Troca de identidades, reconstruções, mudanças de local. A história da Igreja da Conceição Velha está repleta de artifícios, como se fossem pequenas e sinuosas ruas que funcionam como um velho labirinto que, até hoje, ainda engana os mais distraídos.
Partamos de uma premissa forte e sem equívocos: a Igreja da Conceição Velha foi a primeira sede construída de raiz para acolher a Santa Casa da Misericórdia de Lisboa. Mas aqui surgem as primeiras interrogações: não estaremos a confundi-la com a Igreja da Misericórdia? Se foi construída em 1534, como é que várias décadas antes Vasco da Gama e Álvares Cabral pediram a melhor das sortes aos pés de Nossa Senhora do Restelo, imagem ali albergada, antes de partirem para o mundo desconhecido? E qual a razão da qualificação “Velha” para esta Igreja nomeada “da Conceição”?
Comecemos, naturalmente, pelo princípio. Apesar de estar situada na Rua da Alfândega, a história da Igreja da Conceição Velha começou noutro local: em Belém.
As já referidas súplicas dos navegadores portugueses a Nossa Senhora do Restelo foram, efetivamente, uma realidade, mas aconteceram quando esta imagem quinhentista figurava na Ermida da Ordem dos Freires de Cristo. As orações foram ouvidas, pois os Descobrimentos tiveram sucesso e alteraram a face do mundo. E, para assinalar o êxito, em 1502 D. Manuel I ordenou a construção de uma obra monumental no lugar da Ermida: o Mosteiro dos Jerónimos.
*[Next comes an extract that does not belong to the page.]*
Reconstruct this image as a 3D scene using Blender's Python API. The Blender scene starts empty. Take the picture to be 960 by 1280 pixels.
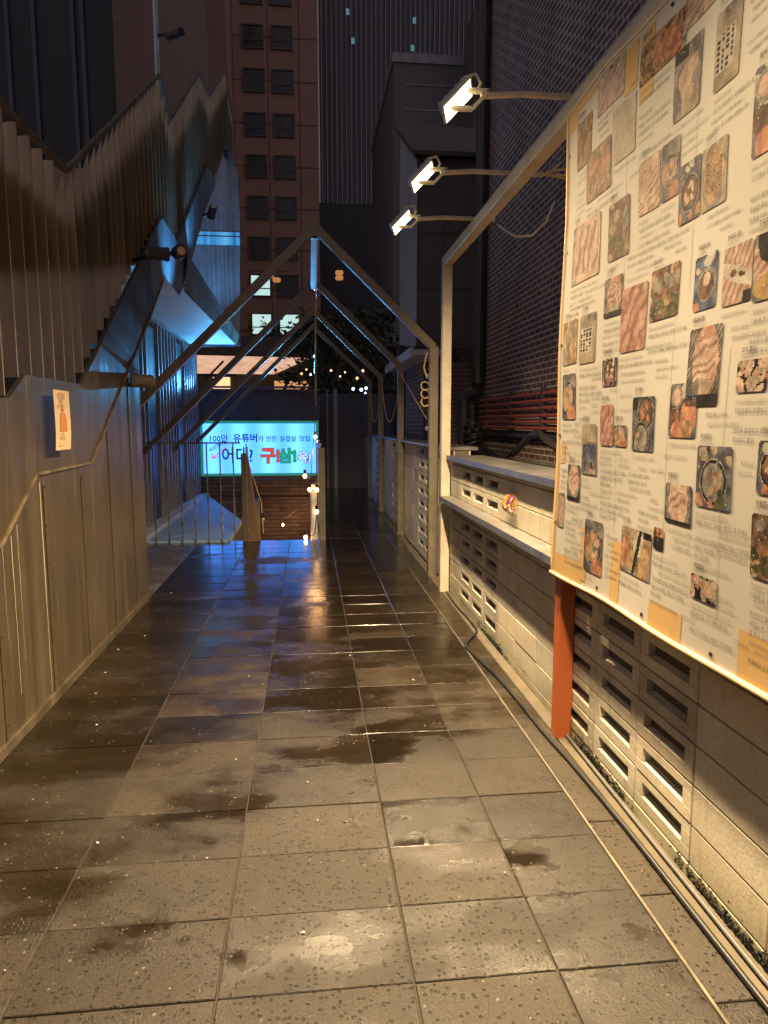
import bpy, bmesh, math, random
import numpy as np
from mathutils import Vector, Matrix

R = math.radians
rnd = random.Random(7)
C = bpy.context.scene.collection
scene = bpy.context.scene

# ------------------------------------------------------------------ camera
F_PX, PITCH, YAW, EYE = 870.0, R(7.206), R(6.118), 1.5
cam_d = bpy.data.cameras.new("camera")
cam_d.sensor_fit = 'VERTICAL'
cam_d.sensor_height = 36.0
cam_d.lens = F_PX / 1280.0 * 36.0
cam_d.clip_end = 600
cam_d.clip_start = 0.05
cam = bpy.data.objects.new("camera", cam_d)
C.objects.link(cam)
cam.location = (0, 0, EYE)
cam.rotation_euler = (R(90) - PITCH, 0, -YAW)
scene.camera = cam

# ------------------------------------------------------------------ night sky, exposure
world = bpy.data.worlds.new("World")
scene.world = world
world.use_nodes = True
bg = world.node_tree.nodes["Background"]
bg.inputs[0].default_value = (0.54, 0.47, 0.53, 1)
bg.inputs[1].default_value = 0.5
scene.view_settings.view_transform = 'Standard'
scene.view_settings.look = 'None'
scene.view_settings.exposure = 0.0
scene.view_settings.gamma = 1.0
scene.cycles.max_bounces = 6
scene.cycles.diffuse_bounces = 3
scene.cycles.glossy_bounces = 3
scene.cycles.transmission_bounces = 4
scene.cycles.sample_clamp_indirect = 4.0
scene.cycles.use_denoising = True
scene.cycles.blur_glossy = 0.3

FLOOD_W = 430.0
FLOOD_COL = (1.0, 0.73, 0.41)
SIGN_E = 4.8

# ------------------------------------------------------------------ helpers
ORIG = {}

class MB:
    def __init__(self):
        self.v, self.f, self.c, self.m = [], [], [], []
    def add(self, vs, fs, col=None, mi=0):
        b = len(self.v)
        self.v += [tuple(p) for p in vs]
        for f in fs:
            self.f.append(tuple(b + i for i in f)); self.c.append(col); self.m.append(mi)
        return self
    def box(self, x0, x1, y0, y1, z0, z1, col=None, mi=0):
        vs = [(x0,y0,z0),(x1,y0,z0),(x1,y1,z0),(x0,y1,z0),(x0,y0,z1),(x1,y0,z1),(x1,y1,z1),(x0,y1,z1)]
        fs = [(0,3,2,1),(4,5,6,7),(0,1,5,4),(1,2,6,5),(2,3,7,6),(3,0,4,7)]
        return self.add(vs, fs, col, mi)
    def bar(self, p, q, w, h, up=(0,0,1), col=None, mi=0):
        p, q = Vector(p), Vector(q); d = (q-p).normalized(); up = Vector(up)
        s = d.cross(up).normalized(); u = s.cross(d).normalized()
        vs = []
        for a in (p, q):
            for i, j in ((-1,-1),(1,-1),(1,1),(-1,1)):
                vs.append(a + s*w/2*i + u*h/2*j)
        fs = [(3,2,1,0),(4,5,6,7),(0,1,5,4),(1,2,6,5),(2,3,7,6),(3,0,4,7)]
        return self.add(vs, fs, col, mi)
    def tube(self, pts, r, n=8, r1=None, col=None, mi=0):
        pts = [Vector(p) for p in pts]; vs, fs = [], []
        N = len(pts); prev = None
        for i, p in enumerate(pts):
            d = (pts[min(i+1,N-1)] - pts[max(i-1,0)]).normalized()
            if prev is None:
                a = Vector((0,0,1)) if abs(d.z) < .9 else Vector((1,0,0))
                s = d.cross(a).normalized()
            else:
                s = (prev - d*prev.dot(d)).normalized()
            prev = s; u = d.cross(s)
            rr = r if r1 is None else r + (r1-r)*i/max(N-1,1)
            for k in range(n):
                t = 2*math.pi*k/n
                vs.append(p + s*rr*math.cos(t) + u*rr*math.sin(t))
        for i in range(N-1):
            for k in range(n):
                fs.append((i*n+k, i*n+(k+1)%n, (i+1)*n+(k+1)%n, (i+1)*n+k))
        fs.append(tuple(range(n-1,-1,-1))); fs.append(tuple((N-1)*n+k for k in range(n)))
        return self.add(vs, fs, col, mi)
    def ball(self, c, r, n=8, sz=1.0, col=None, mi=0):
        c = Vector(c); vs, fs = [], []
        for i in range(1, n):
            a = math.pi*i/n
            for k in range(2*n):
                t = math.pi*k/n
                vs.append(c + Vector((r*math.sin(a)*math.cos(t), r*math.sin(a)*math.sin(t), r*sz*math.cos(a))))
        top = len(vs); vs.append(c+Vector((0,0,r*sz))); vs.append(c-Vector((0,0,r*sz)))
        m = 2*n
        for i in range(n-2):
            for k in range(m):
                fs.append((i*m+k, (i+1)*m+k, (i+1)*m+(k+1)%m, i*m+(k+1)%m))
        for k in range(m):
            fs.append((top, k, (k+1)%m)); fs.append((top+1, (n-2)*m+(k+1)%m, (n-2)*m+k))
        return self.add(vs, fs, col, mi)
    def prismX(self, poly, x0, x1, col=None, mi=0):   # poly of (y,z), extruded along X
        n = len(poly)
        vs = [(x0,y,z) for y,z in poly] + [(x1,y,z) for y,z in poly]
        fs = [tuple(range(n)), tuple(range(2*n-1, n-1, -1))]
        for i in range(n):
            j = (i+1) % n
            fs.append((i, i+n, j+n, j))
        return self.add(vs, fs, col, mi)
    def prismZ(self, poly, z0, z1, col=None, mi=0):
        n = len(poly)
        vs = [(x,y,z0) for x,y in poly] + [(x,y,z1) for x,y in poly]
        fs = [tuple(range(n-1,-1,-1)), tuple(range(n, 2*n))]
        for i in range(n):
            j = (i+1) % n
            fs.append((i, j, j+n, i+n))
        return self.add(vs, fs, col, mi)
    def build(self, name, mat, parent=None, bevel=0, smooth=False, loc=None, seg=1):
        me = bpy.data.meshes.new(name)
        o = bpy.data.objects.new(name, me); C.objects.link(o)
        if parent is not None:
            og = ORIG[parent]; o.parent = parent; ORIG[o] = og
        else:
            if loc is None:
                a = np.array(self.v, float)
                loc = ((a[:,0].min()+a[:,0].max())/2, (a[:,1].min()+a[:,1].max())/2, a[:,2].min())
            og = Vector(loc); o.location = og; ORIG[o] = og
        bm = bmesh.new()
        vv = [bm.verts.new(Vector(p) - og) for p in self.v]
        lay = bm.loops.layers.float_color.new("Col") if any(c is not None for c in self.c) else None
        for f, c, mi in zip(self.f, self.c, self.m):
            try: bf = bm.faces.new([vv[i] for i in f])
            except ValueError: continue
            bf.material_index = mi; bf.smooth = smooth
            if lay is not None and c is not None:
                for l in bf.loops: l[lay] = (c[0], c[1], c[2], 1)
        bmesh.ops.recalc_face_normals(bm, faces=bm.faces)
        if bevel:
            bmesh.ops.bevel(bm, geom=list(bm.edges), offset=bevel, segments=seg, affect='EDGES', clamp_overlap=True)
        bm.to_mesh(me); bm.free()
        for m in (mat if isinstance(mat, (list, tuple)) else [mat]): me.materials.append(m)
        return o

def tag(o, label=None, cat=None, group=None, kind=None):
    if label: o['label'] = label
    if cat: o['category'] = cat
    if group: o['group'] = group
    if kind: o['kind'] = kind
    return o

def thing(name, label, cat, loc=(0,0,0), group=None):
    o = bpy.data.objects.new(name, None); C.objects.link(o)
    o.location = loc; o.empty_display_size = .1; ORIG[o] = Vector(loc)
    return tag(o, label, cat, group)

def kids(o): return [c for c in C.objects if c.parent == o]

def dup(o, loc=None, label=None, parent=None, rot=None):
    c = o.copy(); C.objects.link(c)
    if parent is not None: c.parent = parent
    if loc is not None: c.location = loc
    if rot is not None: c.rotation_euler = rot
    if label: c['label'] = label
    ORIG[c] = Vector(c.location)
    for ch in kids(o):
        dup(ch, parent=c)
    return c

def catenary(p, q, sag, n=14):
    p, q = Vector(p), Vector(q)
    return [p.lerp(q, i/n) - Vector((0,0,sag*4*(i/n)*(1-i/n))) for i in range(n+1)]

def text_mesh(s, size, bold=0.0, align='LEFT'):
    cu = bpy.data.curves.new("txt", 'FONT'); cu.body = s; cu.size = size
    cu.align_x = align; cu.offset = bold; cu.resolution_u = 2; cu.fill_mode = 'FRONT'
    o = bpy.data.objects.new("txt", cu); C.objects.link(o)
    dg = bpy.context.evaluated_depsgraph_get()
    me = bpy.data.meshes.new_from_object(o.evaluated_get(dg))
    vs = [tuple(v.co) for v in me.vertices]; fs = [tuple(p.vertices) for p in me.polygons]
    bpy.data.objects.remove(o); bpy.data.curves.remove(cu); bpy.data.meshes.remove(me)
    return vs, fs

# ------------------------------------------------------------------ materials
def nt(name):
    m = bpy.data.materials.new(name); m.use_nodes = True
    t = m.node_tree; b = t.nodes["Principled BSDF"]
    return m, t, b

def N(t, kind, **kw):
    n = t.nodes.new(kind)
    for k, v in kw.items():
        if k.startswith('i_'):
            n.inputs[k[2:].replace('_', ' ')].default_value = v
        else: setattr(n, k, v)
    return n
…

Esta decisão obrigou à deslocação dos freires para outro local, que estes encontraram numa extinta sinagoga localizada onde hoje se cruzam das ruas dos Douradores e da Conceição. Assim nascia a Igreja da Conceição. Todavia, em 1682 outro templo foi mandado erigir na Rua dos Ferros e o nome que lhe foi dado foi… exatamente o mesmo. Portanto, para diferenciação, a igreja original, casa dos freires, passou a ostentar o nome de Igreja da Conceição Velha.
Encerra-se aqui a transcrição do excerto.